Ranges A to B where A > B in F#

Question

I've just found something I'd call a quirk in F# and would like to know whether it's by design or by mistake and if it's by design, why is it so... If you write any range expression where the first term is greater than the second term the returned sequence is empty. A look at reflector suggests this is by design, but I can't really find a reason why it would have to be so. An example to reproduce it is:

[1..10] |> List.length
[10..1] |> List.length

The first will print out 10 while the second will print out 0. Tests were made in F# CTP 1.9.6.2.

EDIT: thanks for suggesting expliciting the range, but there's still one case (which is what inspired me to ask this question) that won't be covered. What if A and B are variables and none is constantly greater than the other although they're always different? Considering that the range expression does not seem to get optimized at compiled time anyway, is there any good reason for the code which determines the step (not explicitly specified) in case A and B are ints not to allow negative steps?

Answer 1

What "should" happen is, of course, subjective. Normal range notation in my mind defines [x..y] as the set of all elements greater than or equal to x AND less than or equal to y; an empty set if y < x. In this case, we need to appeal to the F# spec.

Range expressions expr1 .. expr2 are evaluated as a call to the overloaded operator (..), whose default binding is defined in Microsoft.FSharp.Core.Operators. This generates an IEnumerable<_> for the range of values between the given start (expr1) and finish (expr2) values, using an increment of 1. The operator requires the existence of a static member (..) (long name GetRange) on the static type of expr1 with an appropriate signature.

Range expressions expr1 .. expr2 .. expr3 are evaluated as a call to the overloaded operator (.. ..), whose default binding is defined in Microsoft.FSharp.Core.Operators. This generates an IEnumerable<_> for the range of values between the given start (expr1) and finish (expr3) values, using an increment of expr2. The operator requires the existence of a static member (..) (long name GetRange) on the static type of expr1 with an appropriate signature.
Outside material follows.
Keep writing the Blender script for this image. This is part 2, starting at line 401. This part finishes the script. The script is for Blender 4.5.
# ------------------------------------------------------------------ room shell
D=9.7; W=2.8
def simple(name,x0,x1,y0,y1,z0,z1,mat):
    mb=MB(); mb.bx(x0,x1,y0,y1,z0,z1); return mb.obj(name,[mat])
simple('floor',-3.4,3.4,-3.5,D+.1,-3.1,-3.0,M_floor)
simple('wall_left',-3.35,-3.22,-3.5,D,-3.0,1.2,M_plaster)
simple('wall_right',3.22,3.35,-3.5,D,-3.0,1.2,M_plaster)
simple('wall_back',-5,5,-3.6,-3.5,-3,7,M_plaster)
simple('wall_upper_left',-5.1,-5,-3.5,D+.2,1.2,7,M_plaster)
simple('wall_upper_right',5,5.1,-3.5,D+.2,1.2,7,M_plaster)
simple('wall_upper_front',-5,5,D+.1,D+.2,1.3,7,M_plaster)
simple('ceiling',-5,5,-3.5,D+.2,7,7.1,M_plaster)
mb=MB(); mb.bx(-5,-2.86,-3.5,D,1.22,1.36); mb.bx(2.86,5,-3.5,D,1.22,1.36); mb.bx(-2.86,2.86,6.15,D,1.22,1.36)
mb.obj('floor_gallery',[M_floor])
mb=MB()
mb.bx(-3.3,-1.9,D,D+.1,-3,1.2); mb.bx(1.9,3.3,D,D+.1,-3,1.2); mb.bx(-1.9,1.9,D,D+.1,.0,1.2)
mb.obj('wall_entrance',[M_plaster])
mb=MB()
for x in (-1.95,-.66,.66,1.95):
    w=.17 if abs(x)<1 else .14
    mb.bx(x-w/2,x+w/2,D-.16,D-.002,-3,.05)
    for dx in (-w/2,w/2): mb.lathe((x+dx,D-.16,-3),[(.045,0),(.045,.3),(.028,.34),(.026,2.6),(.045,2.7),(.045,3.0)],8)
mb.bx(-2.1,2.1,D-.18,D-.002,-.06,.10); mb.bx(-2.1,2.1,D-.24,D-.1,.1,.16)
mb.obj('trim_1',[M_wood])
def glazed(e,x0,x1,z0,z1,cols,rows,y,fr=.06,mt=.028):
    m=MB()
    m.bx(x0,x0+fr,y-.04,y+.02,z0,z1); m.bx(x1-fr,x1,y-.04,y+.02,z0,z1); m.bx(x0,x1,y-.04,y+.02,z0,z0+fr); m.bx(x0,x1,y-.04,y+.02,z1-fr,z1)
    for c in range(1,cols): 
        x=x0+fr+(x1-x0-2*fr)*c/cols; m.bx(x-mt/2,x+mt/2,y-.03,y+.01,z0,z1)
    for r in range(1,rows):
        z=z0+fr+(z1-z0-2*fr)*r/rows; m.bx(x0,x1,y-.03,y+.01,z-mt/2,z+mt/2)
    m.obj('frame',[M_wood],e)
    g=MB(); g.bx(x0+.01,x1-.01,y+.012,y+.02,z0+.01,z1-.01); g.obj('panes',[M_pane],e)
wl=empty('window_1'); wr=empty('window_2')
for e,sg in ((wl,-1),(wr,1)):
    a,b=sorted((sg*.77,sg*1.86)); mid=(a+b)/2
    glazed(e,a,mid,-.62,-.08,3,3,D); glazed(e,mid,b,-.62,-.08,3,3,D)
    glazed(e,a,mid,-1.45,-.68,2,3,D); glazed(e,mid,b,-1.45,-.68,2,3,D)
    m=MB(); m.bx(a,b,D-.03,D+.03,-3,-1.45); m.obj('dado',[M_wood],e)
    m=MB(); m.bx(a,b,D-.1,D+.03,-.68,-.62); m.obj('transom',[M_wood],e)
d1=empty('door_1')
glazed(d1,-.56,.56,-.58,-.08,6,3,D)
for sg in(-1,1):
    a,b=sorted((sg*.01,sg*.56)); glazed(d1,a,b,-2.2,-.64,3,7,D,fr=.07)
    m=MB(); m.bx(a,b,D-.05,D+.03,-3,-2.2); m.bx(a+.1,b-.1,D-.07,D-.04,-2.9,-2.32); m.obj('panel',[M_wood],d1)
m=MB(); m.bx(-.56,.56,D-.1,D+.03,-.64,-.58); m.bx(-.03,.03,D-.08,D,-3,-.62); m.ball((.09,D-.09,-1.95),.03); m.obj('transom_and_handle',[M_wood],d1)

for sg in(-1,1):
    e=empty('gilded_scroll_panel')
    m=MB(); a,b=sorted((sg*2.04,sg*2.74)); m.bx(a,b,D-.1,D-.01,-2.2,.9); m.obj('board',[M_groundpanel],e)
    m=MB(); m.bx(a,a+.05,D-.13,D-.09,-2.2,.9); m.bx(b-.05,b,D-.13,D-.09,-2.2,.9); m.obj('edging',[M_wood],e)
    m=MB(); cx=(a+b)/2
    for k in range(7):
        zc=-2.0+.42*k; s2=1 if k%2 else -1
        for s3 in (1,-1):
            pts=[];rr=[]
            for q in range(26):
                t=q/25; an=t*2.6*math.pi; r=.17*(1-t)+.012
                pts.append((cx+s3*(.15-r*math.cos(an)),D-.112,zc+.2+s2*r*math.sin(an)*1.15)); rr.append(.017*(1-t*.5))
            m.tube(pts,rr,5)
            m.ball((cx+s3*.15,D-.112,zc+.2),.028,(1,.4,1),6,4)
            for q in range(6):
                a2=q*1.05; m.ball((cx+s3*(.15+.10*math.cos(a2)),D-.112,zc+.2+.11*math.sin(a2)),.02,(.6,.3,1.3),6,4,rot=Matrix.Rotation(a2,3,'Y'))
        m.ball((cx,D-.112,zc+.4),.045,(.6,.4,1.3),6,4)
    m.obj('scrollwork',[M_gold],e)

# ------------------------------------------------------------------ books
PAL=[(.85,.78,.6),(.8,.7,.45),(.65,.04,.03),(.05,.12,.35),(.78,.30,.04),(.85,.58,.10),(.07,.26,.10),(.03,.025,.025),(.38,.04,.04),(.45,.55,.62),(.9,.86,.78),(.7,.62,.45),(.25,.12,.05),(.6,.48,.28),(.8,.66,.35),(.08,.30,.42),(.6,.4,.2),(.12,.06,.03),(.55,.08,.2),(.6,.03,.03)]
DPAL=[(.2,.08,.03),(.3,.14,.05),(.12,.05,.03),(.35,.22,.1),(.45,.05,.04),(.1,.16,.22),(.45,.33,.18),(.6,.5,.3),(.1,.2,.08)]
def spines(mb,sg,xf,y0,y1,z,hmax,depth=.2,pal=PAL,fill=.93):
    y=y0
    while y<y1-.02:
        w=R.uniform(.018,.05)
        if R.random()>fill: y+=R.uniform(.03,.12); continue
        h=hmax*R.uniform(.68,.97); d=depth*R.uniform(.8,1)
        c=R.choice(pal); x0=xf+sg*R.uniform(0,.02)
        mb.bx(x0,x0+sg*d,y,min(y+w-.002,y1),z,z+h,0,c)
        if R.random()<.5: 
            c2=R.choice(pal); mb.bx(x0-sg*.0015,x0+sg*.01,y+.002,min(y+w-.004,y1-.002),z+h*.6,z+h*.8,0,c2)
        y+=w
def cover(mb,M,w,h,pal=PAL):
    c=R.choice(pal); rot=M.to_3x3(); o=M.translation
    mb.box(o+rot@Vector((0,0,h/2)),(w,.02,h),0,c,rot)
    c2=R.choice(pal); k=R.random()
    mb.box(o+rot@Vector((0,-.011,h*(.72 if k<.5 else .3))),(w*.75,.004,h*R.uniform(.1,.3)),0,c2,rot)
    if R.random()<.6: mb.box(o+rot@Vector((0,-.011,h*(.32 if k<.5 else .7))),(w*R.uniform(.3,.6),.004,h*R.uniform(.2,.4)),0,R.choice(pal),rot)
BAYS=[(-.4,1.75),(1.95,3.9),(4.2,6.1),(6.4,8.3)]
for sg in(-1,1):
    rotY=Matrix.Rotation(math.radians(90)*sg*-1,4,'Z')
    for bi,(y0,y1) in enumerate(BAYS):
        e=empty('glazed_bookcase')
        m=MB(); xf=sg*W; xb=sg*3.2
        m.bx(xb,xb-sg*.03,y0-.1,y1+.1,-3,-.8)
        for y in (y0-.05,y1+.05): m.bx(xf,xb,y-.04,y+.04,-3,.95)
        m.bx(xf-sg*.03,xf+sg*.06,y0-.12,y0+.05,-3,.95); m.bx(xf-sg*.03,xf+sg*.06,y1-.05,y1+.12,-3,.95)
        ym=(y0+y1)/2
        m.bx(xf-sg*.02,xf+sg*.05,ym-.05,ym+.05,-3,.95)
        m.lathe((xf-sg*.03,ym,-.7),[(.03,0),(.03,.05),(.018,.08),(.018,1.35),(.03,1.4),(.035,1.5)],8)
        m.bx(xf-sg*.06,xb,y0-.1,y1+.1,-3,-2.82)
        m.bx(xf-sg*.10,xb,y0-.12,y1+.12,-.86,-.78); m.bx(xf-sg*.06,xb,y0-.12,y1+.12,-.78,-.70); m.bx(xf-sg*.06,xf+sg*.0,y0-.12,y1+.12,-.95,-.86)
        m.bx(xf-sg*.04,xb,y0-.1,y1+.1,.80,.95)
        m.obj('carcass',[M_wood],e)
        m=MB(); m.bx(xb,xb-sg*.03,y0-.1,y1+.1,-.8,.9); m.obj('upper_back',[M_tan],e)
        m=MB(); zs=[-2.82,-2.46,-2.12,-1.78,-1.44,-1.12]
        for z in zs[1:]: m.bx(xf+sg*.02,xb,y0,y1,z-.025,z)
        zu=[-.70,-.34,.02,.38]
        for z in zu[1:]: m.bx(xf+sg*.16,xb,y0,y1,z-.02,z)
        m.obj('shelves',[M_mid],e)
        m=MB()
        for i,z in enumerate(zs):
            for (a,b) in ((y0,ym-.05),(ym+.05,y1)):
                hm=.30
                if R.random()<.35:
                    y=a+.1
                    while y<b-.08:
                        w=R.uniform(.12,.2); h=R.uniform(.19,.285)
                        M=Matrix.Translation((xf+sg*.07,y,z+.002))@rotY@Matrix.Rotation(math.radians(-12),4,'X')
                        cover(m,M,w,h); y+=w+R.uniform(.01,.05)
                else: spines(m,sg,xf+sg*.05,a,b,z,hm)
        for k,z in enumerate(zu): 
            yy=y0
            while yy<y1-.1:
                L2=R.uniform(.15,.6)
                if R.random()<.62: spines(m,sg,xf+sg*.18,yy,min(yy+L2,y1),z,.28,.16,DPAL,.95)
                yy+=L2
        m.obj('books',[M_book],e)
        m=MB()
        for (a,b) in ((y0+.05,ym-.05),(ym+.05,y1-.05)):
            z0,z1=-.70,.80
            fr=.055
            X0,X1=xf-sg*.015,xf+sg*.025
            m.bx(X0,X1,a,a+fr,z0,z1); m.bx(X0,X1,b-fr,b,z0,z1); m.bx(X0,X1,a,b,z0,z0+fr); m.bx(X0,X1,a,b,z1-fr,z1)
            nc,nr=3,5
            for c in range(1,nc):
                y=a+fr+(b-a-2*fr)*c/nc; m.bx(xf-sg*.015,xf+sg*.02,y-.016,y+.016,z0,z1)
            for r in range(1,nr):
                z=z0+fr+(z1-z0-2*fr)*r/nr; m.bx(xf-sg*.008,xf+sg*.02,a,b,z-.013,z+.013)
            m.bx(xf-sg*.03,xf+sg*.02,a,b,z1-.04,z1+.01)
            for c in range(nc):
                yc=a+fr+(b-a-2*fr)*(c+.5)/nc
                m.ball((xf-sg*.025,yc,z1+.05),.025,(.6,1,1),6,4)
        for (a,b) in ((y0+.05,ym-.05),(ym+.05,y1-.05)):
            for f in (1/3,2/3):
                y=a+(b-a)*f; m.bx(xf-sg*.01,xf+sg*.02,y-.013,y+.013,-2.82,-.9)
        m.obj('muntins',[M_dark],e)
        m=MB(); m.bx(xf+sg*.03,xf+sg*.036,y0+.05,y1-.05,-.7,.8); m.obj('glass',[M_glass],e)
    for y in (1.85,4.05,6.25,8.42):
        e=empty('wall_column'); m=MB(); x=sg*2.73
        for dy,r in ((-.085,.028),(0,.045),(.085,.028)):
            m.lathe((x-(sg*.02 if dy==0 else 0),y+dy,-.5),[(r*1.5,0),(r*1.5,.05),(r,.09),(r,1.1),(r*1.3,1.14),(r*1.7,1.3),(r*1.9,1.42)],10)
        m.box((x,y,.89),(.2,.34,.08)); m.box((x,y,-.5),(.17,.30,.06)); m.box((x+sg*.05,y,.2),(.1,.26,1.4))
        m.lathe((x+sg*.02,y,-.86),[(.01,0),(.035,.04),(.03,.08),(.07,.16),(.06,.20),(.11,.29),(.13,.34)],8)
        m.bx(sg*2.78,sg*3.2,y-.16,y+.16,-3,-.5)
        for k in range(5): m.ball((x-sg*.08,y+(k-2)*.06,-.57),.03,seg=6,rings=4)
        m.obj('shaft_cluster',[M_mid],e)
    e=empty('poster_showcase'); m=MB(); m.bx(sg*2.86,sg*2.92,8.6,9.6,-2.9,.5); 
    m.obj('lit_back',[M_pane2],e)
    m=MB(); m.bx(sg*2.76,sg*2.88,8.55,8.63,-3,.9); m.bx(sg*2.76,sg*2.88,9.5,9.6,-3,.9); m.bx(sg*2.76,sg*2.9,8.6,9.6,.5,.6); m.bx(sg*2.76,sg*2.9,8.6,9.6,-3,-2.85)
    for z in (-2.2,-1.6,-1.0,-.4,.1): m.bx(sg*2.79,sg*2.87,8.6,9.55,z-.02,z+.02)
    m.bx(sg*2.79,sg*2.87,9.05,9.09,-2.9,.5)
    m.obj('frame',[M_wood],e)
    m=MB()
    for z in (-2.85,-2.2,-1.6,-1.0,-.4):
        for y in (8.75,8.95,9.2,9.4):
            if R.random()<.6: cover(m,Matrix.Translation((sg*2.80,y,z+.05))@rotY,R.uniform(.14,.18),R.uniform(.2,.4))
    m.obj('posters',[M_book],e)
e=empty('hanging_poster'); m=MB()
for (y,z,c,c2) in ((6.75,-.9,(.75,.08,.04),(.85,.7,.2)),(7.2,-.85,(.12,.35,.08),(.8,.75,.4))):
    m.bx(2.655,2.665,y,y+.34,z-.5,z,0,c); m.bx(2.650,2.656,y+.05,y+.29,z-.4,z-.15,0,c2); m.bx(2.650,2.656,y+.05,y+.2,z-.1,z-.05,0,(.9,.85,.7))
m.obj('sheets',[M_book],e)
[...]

The standard doesn't seem to define the .. operator (a least, that I can find). But you should be able to change the binding for types you're interested in to behave in any way you like (including counting down if x > y).

Answer 2

Adam Wright - But you should be able to change the binding for types you're interested in to behave in any way you like (including counting down if x > y).

Taking Adam's suggestion into code:

let (..) a b =
    if a < b then seq { a .. b }
             else seq { a .. -1 .. b }

printfn "%A" (seq { 1 .. 10 })
printfn "%A" (seq { 10 .. 1 })

This works for int ranges. Have a look at the source code for (..): you may be able to use that to work over other types of ranges, but not sure how you would get the right value of -1 for your specific type.

Answer 3

In haskell, you can write [10, 9 .. 1]. Perhaps it works the same in F# (I haven't tried it)?

edit:

It seems that the F# syntax is different, maybe something like [10..-1..1]

Answer 4

As suggested by other answers, you can do

[10 .. -1 .. 1] |> List.iter (printfn "%A")

e.g.

[start .. step .. stop]

Answer 5

Ranges are generally expressed (in the languages and frameworks that support them) like this:

low_value <to> high_value

Can you give a good argument why a range ought to be able to be expressed differently? Since you were requesting a range from a higher number to a lower number does it not stand to reason that the resulting range would have no members?